- **DATASET CONTENT**:
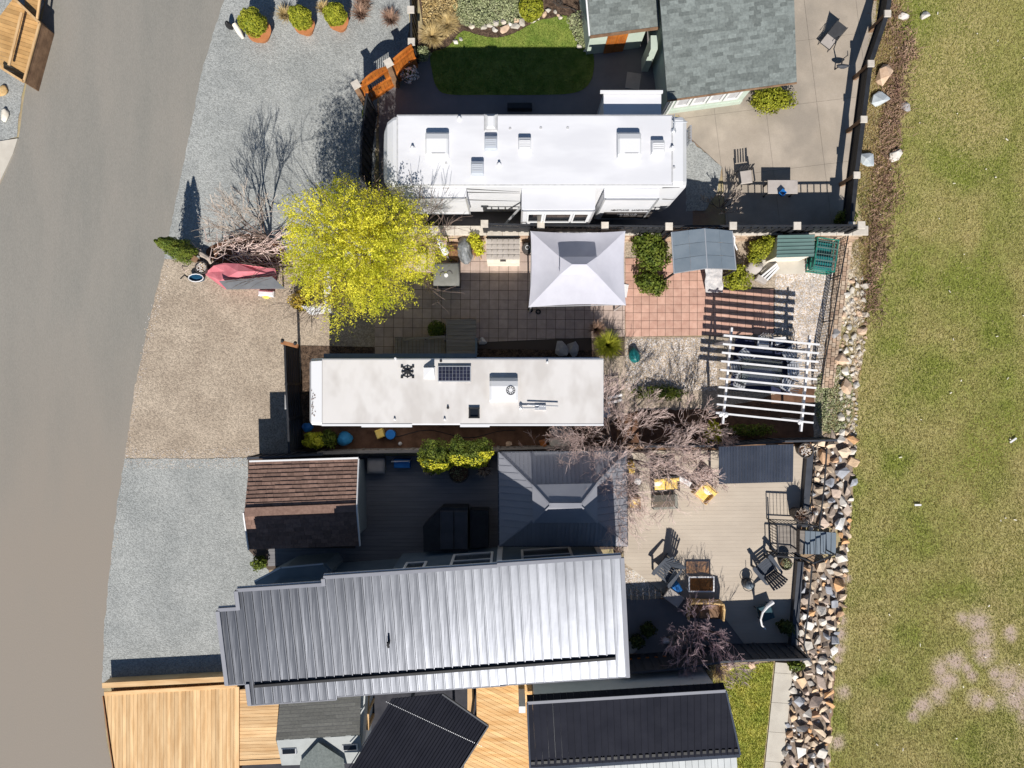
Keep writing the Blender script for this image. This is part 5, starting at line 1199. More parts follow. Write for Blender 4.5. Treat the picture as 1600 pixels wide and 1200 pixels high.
for i in range(9):
    for j in range(4): m = MB(); m.box((q.x - 0.48 + i * 0.12, q.y - 0.18 + j * 0.12, zt + 0.1015), (0.112, 0.112, 0.004)); mk(m, 'solar_cell', CELL, so)
m = MB()
for sx in (-0.5, 0.5):
    for sy in (-0.24, 0.24): m.box((q.x + sx, q.y + sy, zt), (0.06, 0.04, 0.07))
mk(m, 'bracket', FRAME, tr)
q = P(787, 609, T2 + 0.2); m = MB(); dome(m, (q.x, q.y, zt), 0.96, 0.82, 0.34); ac = mk(m, 'air_conditioner', WPLAST, tr)
qq = P(798, 610, T2 + 0.35); m = MB(); m.lathe((qq.x, qq.y, zt + 0.343), [(0.155, 0), (0.155, 0.012), (0.14, 0.012), (0.14, 0.0)], 20, cap=False)
for k in range(10): t = k * 0.628; m.box((qq.x + 0.105 * math.cos(t), qq.y + 0.105 * math.sin(t), zt + 0.343), (0.075, 0.022, 0.01), t)
mk(m, 'fan_grille', BLACKP, ac)
q = P(741, 645, T2); m = MB()
for dx, dy, sx, sy in ((0, .16, .38, .05), (0, -.16, .38, .05), (.16, 0, .05, .28), (-.16, 0, .05, .28)): m.box((q.x + dx, q.y + dy, zt), (sx, sy, 0.09))
rvv = mk(m, 'open_vent', BLACKP, tr); m = MB(); m.box((q.x, q.y, zt), (0.27, 0.27, 0.02)); mk(m, 'screen', DGLASS, rvv)
q = P(842, 637, T2); m = MB(); m.box((q.x + 0.05, q.y, zt), (0.38, 0.14, 0.10)); m.tube([(q.x - 0.65, q.y, zt + 0.12), (q.x, q.y, zt + 0.12)], 0.025, 6); m.tube([(q.x - 0.4, q.y + 0.1, zt + 0.14), (q.x + 0.65, q.y + 0.06, zt + 0.14)], 0.022, 6); m.blob((q.x - 0.62, q.y, zt + 0.12), (0.07, 0.07, 0.05)); mk(m, 'antenna', FRAME, tr)
for px, py in ((700, 637), (689, 564), (618, 560), (855, 566), (695, 655), (617, 655)): q = P(px, py, T2); m = MB(); m.lathe((q.x, q.y, zt), [(0.05, 0), (0.035, 0.05), (0.03, 0.09)], 8); mk(m, 'vent_pipe', BLACKP if px in (700, 689) else WPLAST, tr)
m = MB()
for k in range(22): m.box((xn + 0.24 + rnd.uniform(-0.05, 0.1), y0 + 0.2 + rnd.uniform(0, 1.1), T2 + 0.005), (0.02, 0.035, 0.012), rnd.uniform(0, 3))
mk(m, 'leaf_litter', SOIL, tr)
m = MB(); xx = x1 + 0.25
m.beam((x1 + 0.15, P(0, 600, 1).y - 0.1, 0.9), (x1 + 0.15, P(0, 655, 1).y, 0.9), 0.3, 0.05)
mk(m, 'rear_bumper', FRAME, tr)
for yy in (y0 + 0.05, y1 - 0.05):
    for xx in (1.4, 2.2): m = MB(); m.tube([(xx + 0.26 * math.cos(t * 0.5236), yy, 0.4 + 0.26 * math.sin(t * 0.5236)) for t in range(12)], 0.12, 8, closed=True); mk(m, 'wheel', BLACKP, tr)
q = P(975, 628, 0.9); m = MB()
rk = thing('bike_rack', 'white slatted rack behind the older trailer tail', 'rack', (q.x, q.y, 0))
for k in range(2): mm = MB(); mm.beam(P(950, 622 + k * 8, 0.8), P(972, 617 + k * 8, 0.8), 0.09, 0.04); mk(mm, 'slat', PWHITE, rk)
for k in range(2): mm = MB(); w = P(952 + k * 18, 622, 0.75); mm.beam(Vector((w.x, w.y, 0)), w, 0.06, 0.06); mk(mm, 'leg', PWHITE, rk)

# ================================================================== CANOPIES AND SMALL SHELTERS
cg = thing('canopy_gazebo', 'pale grey fabric canopy gazebo with a vented top on the paver patio', 'canopy', P(903, 425)[:])
EZ = 2.35; TZ = 2.72
E = [P(829, 361, EZ), P(977, 361, EZ), P(978, 477, EZ), P(826, 480, EZ)]; T = [P(876, 403, TZ), P(932, 403, TZ), P(932, 428, TZ), P(876, 428, TZ)]
def cloth(a, b, c, d, nx_=10, ny_=7, sag=0.10, scal=0.07):
    vs = []; fs = []
    mid = (a + b + c + d) / 4
    for j in range(ny_ + 1):
        for i in range(nx_ + 1):
            s, t = i / nx_, j / ny_; p = a.lerp(b, s).lerp(d.lerp(c, s), t); e = math.sin(math.pi * s)
            p.z -= sag * e * (math.sin(math.pi * t) * 0.6 + (1 - t) * 0.15); inward = (c + d) / 2 - (a + b) / 2; inward.z = 0; inward.normalize()
            p += inward * scal * e * (1 - t) ** 2; vs.append(p)
    for j in range(ny_):
        for i in range(nx_): q = j * (nx_ + 1) + i; fs.append((q, q + 1, q + nx_ + 2, q + nx_ + 1))
    return vs, fs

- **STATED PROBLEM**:
Copy the material shown above in full and exactly. Skip the pictures.

- **TASK ANSWER**:
Keep writing the Blender script for this image. This is part 5, starting at line 1199. More parts follow. Write for Blender 4.5. Treat the picture as 1600 pixels wide and 1200 pixels high.
for i in range(9):
    for j in range(4): m = MB(); m.box((q.x - 0.48 + i * 0.12, q.y - 0.18 + j * 0.12, zt + 0.1015), (0.112, 0.112, 0.004)); mk(m, 'solar_cell', CELL, so)
m = MB()
for sx in (-0.5, 0.5):
    for sy in (-0.24, 0.24): m.box((q.x + sx, q.y + sy, zt), (0.06, 0.04, 0.07))
mk(m, 'bracket', FRAME, tr)
q = P(787, 609, T2 + 0.2); m = MB(); dome(m, (q.x, q.y, zt), 0.96, 0.82, 0.34); ac = mk(m, 'air_conditioner', WPLAST, tr)
qq = P(798, 610, T2 + 0.35); m = MB(); m.lathe((qq.x, qq.y, zt + 0.343), [(0.155, 0), (0.155, 0.012), (0.14, 0.012), (0.14, 0.0)], 20, cap=False)
for k in range(10): t = k * 0.628; m.box((qq.x + 0.105 * math.cos(t), qq.y + 0.105 * math.sin(t), zt + 0.343), (0.075, 0.022, 0.01), t)
mk(m, 'fan_grille', BLACKP, ac)
q = P(741, 645, T2); m = MB()
for dx, dy, sx, sy in ((0, .16, .38, .05), (0, -.16, .38, .05), (.16, 0, .05, .28), (-.16, 0, .05, .28)): m.box((q.x + dx, q.y + dy, zt), (sx, sy, 0.09))
rvv = mk(m, 'open_vent', BLACKP, tr); m = MB(); m.box((q.x, q.y, zt), (0.27, 0.27, 0.02)); mk(m, 'screen', DGLASS, rvv)
q = P(842, 637, T2); m = MB(); m.box((q.x + 0.05, q.y, zt), (0.38, 0.14, 0.10)); m.tube([(q.x - 0.65, q.y, zt + 0.12), (q.x, q.y, zt + 0.12)], 0.025, 6); m.tube([(q.x - 0.4, q.y + 0.1, zt + 0.14), (q.x + 0.65, q.y + 0.06, zt + 0.14)], 0.022, 6); m.blob((q.x - 0.62, q.y, zt + 0.12), (0.07, 0.07, 0.05)); mk(m, 'antenna', FRAME, tr)
for px, py in ((700, 637), (689, 564), (618, 560), (855, 566), (695, 655), (617, 655)): q = P(px, py, T2); m = MB(); m.lathe((q.x, q.y, zt), [(0.05, 0), (0.035, 0.05), (0.03, 0.09)], 8); mk(m, 'vent_pipe', BLACKP if px in (700, 689) else WPLAST, tr)
m = MB()
for k in range(22): m.box((xn + 0.24 + rnd.uniform(-0.05, 0.1), y0 + 0.2 + rnd.uniform(0, 1.1), T2 + 0.005), (0.02, 0.035, 0.012), rnd.uniform(0, 3))
mk(m, 'leaf_litter', SOIL, tr)
m = MB(); xx = x1 + 0.25
m.beam((x1 + 0.15, P(0, 600, 1).y - 0.1, 0.9), (x1 + 0.15, P(0, 655, 1).y, 0.9), 0.3, 0.05)
mk(m, 'rear_bumper', FRAME, tr)
for yy in (y0 + 0.05, y1 - 0.05):
    for xx in (1.4, 2.2): m = MB(); m.tube([(xx + 0.26 * math.cos(t * 0.5236), yy, 0.4 + 0.26 * math.sin(t * 0.5236)) for t in range(12)], 0.12, 8, closed=True); mk(m, 'wheel', BLACKP, tr)
q = P(975, 628, 0.9); m = MB()
rk = thing('bike_rack', 'white slatted rack behind the older trailer tail', 'rack', (q.x, q.y, 0))
for k in range(2): mm = MB(); mm.beam(P(950, 622 + k * 8, 0.8), P(972, 617 + k * 8, 0.8), 0.09, 0.04); mk(mm, 'slat', PWHITE, rk)
for k in range(2): mm = MB(); w = P(952 + k * 18, 622, 0.75); mm.beam(Vector((w.x, w.y, 0)), w, 0.06, 0.06); mk(mm, 'leg', PWHITE, rk)

# ================================================================== CANOPIES AND SMALL SHELTERS
cg = thing('canopy_gazebo', 'pale grey fabric canopy gazebo with a vented top on the paver patio', 'canopy', P(903, 425)[:])
EZ = 2.35; TZ = 2.72
E = [P(829, 361, EZ), P(977, 361, EZ), P(978, 477, EZ), P(826, 480, EZ)]; T = [P(876, 403, TZ), P(932, 403, TZ), P(932, 428, TZ), P(876, 428, TZ)]
def cloth(a, b, c, d, nx_=10, ny_=7, sag=0.10, scal=0.07):
    vs = []; fs = []
    mid = (a + b + c + d) / 4
    for j in range(ny_ + 1):
        for i in range(nx_ + 1):
            s, t = i / nx_, j / ny_; p = a.lerp(b, s).lerp(d.lerp(c, s), t); e = math.sin(math.pi * s)
            p.z -= sag * e * (math.sin(math.pi * t) * 0.6 + (1 - t) * 0.15); inward = (c + d) / 2 - (a + b) / 2; inward.z = 0; inward.normalize()
            p += inward * scal * e * (1 - t) ** 2; vs.append(p)
    for j in range(ny_):
        for i in range(nx_): q = j * (nx_ + 1) + i; fs.append((q, q + 1, q + nx_ + 2, q + nx_ + 1))
    return vs, fs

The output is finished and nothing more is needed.